> EXERCISE TASK
Go through the listing and copy every line word for word.

> STORED DATA

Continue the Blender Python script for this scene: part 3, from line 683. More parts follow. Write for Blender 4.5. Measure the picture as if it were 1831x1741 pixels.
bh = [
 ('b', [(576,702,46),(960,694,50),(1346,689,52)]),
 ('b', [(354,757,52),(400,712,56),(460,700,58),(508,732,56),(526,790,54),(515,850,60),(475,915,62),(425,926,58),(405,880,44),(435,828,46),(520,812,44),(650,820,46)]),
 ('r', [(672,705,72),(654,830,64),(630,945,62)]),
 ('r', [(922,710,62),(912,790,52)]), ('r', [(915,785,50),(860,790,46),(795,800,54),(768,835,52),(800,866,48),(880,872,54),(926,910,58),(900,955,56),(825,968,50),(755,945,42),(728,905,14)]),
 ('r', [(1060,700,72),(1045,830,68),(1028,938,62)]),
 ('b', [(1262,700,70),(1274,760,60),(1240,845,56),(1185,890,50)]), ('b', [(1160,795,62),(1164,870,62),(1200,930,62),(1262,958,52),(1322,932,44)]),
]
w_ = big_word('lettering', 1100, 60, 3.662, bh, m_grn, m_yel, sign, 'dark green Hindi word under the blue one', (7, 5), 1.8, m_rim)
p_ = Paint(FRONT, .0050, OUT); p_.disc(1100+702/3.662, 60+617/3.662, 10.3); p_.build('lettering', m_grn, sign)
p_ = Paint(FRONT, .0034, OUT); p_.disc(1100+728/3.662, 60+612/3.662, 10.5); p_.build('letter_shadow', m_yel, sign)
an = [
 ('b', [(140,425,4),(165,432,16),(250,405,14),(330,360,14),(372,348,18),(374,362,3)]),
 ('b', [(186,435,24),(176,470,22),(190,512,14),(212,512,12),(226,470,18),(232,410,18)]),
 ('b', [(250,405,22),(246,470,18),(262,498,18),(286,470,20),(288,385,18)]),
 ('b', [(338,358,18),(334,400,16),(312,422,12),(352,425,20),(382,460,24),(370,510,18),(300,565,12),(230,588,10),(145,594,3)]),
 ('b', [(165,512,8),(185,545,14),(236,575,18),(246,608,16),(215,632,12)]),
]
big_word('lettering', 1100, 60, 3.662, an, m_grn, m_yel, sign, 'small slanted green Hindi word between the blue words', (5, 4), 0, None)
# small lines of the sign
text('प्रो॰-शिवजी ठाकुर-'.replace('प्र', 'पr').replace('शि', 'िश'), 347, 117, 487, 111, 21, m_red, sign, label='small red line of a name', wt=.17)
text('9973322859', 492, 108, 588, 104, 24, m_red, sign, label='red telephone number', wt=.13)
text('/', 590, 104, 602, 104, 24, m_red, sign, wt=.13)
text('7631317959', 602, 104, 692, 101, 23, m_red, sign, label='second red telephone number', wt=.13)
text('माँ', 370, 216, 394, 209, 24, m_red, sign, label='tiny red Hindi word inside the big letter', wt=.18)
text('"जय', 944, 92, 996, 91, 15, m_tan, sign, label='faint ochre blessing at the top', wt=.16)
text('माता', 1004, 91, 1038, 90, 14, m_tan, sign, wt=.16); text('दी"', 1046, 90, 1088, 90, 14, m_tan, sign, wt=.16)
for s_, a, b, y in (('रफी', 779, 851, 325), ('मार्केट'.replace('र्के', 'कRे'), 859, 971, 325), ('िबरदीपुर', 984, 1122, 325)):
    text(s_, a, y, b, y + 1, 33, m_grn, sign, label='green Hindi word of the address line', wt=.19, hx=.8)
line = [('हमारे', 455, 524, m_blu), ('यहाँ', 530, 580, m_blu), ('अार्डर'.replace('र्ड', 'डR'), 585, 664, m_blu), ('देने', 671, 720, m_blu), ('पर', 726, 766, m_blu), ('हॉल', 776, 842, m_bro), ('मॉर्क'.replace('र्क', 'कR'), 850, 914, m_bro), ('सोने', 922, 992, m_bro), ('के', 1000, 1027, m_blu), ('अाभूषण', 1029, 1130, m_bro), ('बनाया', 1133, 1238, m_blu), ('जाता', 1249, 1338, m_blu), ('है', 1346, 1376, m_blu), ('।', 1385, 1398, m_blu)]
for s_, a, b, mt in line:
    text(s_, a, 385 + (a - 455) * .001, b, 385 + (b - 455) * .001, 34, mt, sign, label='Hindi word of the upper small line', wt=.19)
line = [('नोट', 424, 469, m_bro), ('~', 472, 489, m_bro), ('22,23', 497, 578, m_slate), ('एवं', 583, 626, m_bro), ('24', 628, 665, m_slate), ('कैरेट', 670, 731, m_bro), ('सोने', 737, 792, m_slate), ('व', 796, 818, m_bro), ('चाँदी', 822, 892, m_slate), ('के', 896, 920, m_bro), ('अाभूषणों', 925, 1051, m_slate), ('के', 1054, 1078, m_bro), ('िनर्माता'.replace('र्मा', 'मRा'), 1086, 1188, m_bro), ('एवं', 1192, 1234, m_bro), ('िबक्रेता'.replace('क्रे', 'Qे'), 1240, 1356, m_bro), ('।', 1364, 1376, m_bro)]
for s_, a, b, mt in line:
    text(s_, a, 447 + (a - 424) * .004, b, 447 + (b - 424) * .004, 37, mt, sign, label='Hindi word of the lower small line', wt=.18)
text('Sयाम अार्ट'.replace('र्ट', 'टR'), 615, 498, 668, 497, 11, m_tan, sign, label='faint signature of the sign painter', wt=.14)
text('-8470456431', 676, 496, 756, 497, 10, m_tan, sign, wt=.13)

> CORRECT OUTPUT
Continue the Blender Python script for this scene: part 3, from line 683. More parts follow. Write for Blender 4.5. Measure the picture as if it were 1831x1741 pixels.
bh = [
 ('b', [(576,702,46),(960,694,50),(1346,689,52)]),
 ('b', [(354,757,52),(400,712,56),(460,700,58),(508,732,56),(526,790,54),(515,850,60),(475,915,62),(425,926,58),(405,880,44),(435,828,46),(520,812,44),(650,820,46)]),
 ('r', [(672,705,72),(654,830,64),(630,945,62)]),
 ('r', [(922,710,62),(912,790,52)]), ('r', [(915,785,50),(860,790,46),(795,800,54),(768,835,52),(800,866,48),(880,872,54),(926,910,58),(900,955,56),(825,968,50),(755,945,42),(728,905,14)]),
 ('r', [(1060,700,72),(1045,830,68),(1028,938,62)]),
 ('b', [(1262,700,70),(1274,760,60),(1240,845,56),(1185,890,50)]), ('b', [(1160,795,62),(1164,870,62),(1200,930,62),(1262,958,52),(1322,932,44)]),
]
w_ = big_word('lettering', 1100, 60, 3.662, bh, m_grn, m_yel, sign, 'dark green Hindi word under the blue one', (7, 5), 1.8, m_rim)
p_ = Paint(FRONT, .0050, OUT); p_.disc(1100+702/3.662, 60+617/3.662, 10.3); p_.build('lettering', m_grn, sign)
p_ = Paint(FRONT, .0034, OUT); p_.disc(1100+728/3.662, 60+612/3.662, 10.5); p_.build('letter_shadow', m_yel, sign)
an = [
 ('b', [(140,425,4),(165,432,16),(250,405,14),(330,360,14),(372,348,18),(374,362,3)]),
 ('b', [(186,435,24),(176,470,22),(190,512,14),(212,512,12),(226,470,18),(232,410,18)]),
 ('b', [(250,405,22),(246,470,18),(262,498,18),(286,470,20),(288,385,18)]),
 ('b', [(338,358,18),(334,400,16),(312,422,12),(352,425,20),(382,460,24),(370,510,18),(300,565,12),(230,588,10),(145,594,3)]),
 ('b', [(165,512,8),(185,545,14),(236,575,18),(246,608,16),(215,632,12)]),
]
big_word('lettering', 1100, 60, 3.662, an, m_grn, m_yel, sign, 'small slanted green Hindi word between the blue words', (5, 4), 0, None)
# small lines of the sign
text('प्रो॰-शिवजी ठाकुर-'.replace('प्र', 'पr').replace('शि', 'िश'), 347, 117, 487, 111, 21, m_red, sign, label='small red line of a name', wt=.17)
text('9973322859', 492, 108, 588, 104, 24, m_red, sign, label='red telephone number', wt=.13)
text('/', 590, 104, 602, 104, 24, m_red, sign, wt=.13)
text('7631317959', 602, 104, 692, 101, 23, m_red, sign, label='second red telephone number', wt=.13)
text('माँ', 370, 216, 394, 209, 24, m_red, sign, label='tiny red Hindi word inside the big letter', wt=.18)
text('"जय', 944, 92, 996, 91, 15, m_tan, sign, label='faint ochre blessing at the top', wt=.16)
text('माता', 1004, 91, 1038, 90, 14, m_tan, sign, wt=.16); text('दी"', 1046, 90, 1088, 90, 14, m_tan, sign, wt=.16)
for s_, a, b, y in (('रफी', 779, 851, 325), ('मार्केट'.replace('र्के', 'कRे'), 859, 971, 325), ('िबरदीपुर', 984, 1122, 325)):
    text(s_, a, y, b, y + 1, 33, m_grn, sign, label='green Hindi word of the address line', wt=.19, hx=.8)
line = [('हमारे', 455, 524, m_blu), ('यहाँ', 530, 580, m_blu), ('अार्डर'.replace('र्ड', 'डR'), 585, 664, m_blu), ('देने', 671, 720, m_blu), ('पर', 726, 766, m_blu), ('हॉल', 776, 842, m_bro), ('मॉर्क'.replace('र्क', 'कR'), 850, 914, m_bro), ('सोने', 922, 992, m_bro), ('के', 1000, 1027, m_blu), ('अाभूषण', 1029, 1130, m_bro), ('बनाया', 1133, 1238, m_blu), ('जाता', 1249, 1338, m_blu), ('है', 1346, 1376, m_blu), ('।', 1385, 1398, m_blu)]
for s_, a, b, mt in line:
    text(s_, a, 385 + (a - 455) * .001, b, 385 + (b - 455) * .001, 34, mt, sign, label='Hindi word of the upper small line', wt=.19)
line = [('नोट', 424, 469, m_bro), ('~', 472, 489, m_bro), ('22,23', 497, 578, m_slate), ('एवं', 583, 626, m_bro), ('24', 628, 665, m_slate), ('कैरेट', 670, 731, m_bro), ('सोने', 737, 792, m_slate), ('व', 796, 818, m_bro), ('चाँदी', 822, 892, m_slate), ('के', 896, 920, m_bro), ('अाभूषणों', 925, 1051, m_slate), ('के', 1054, 1078, m_bro), ('िनर्माता'.replace('र्मा', 'मRा'), 1086, 1188, m_bro), ('एवं', 1192, 1234, m_bro), ('िबक्रेता'.replace('क्रे', 'Qे'), 1240, 1356, m_bro), ('।', 1364, 1376, m_bro)]
for s_, a, b, mt in line:
    text(s_, a, 447 + (a - 424) * .004, b, 447 + (b - 424) * .004, 37, mt, sign, label='Hindi word of the lower small line', wt=.18)
text('Sयाम अार्ट'.replace('र्ट', 'टR'), 615, 498, 668, 497, 11, m_tan, sign, label='faint signature of the sign painter', wt=.14)
text('-8470456431', 676, 496, 756, 497, 10, m_tan, sign, wt=.13)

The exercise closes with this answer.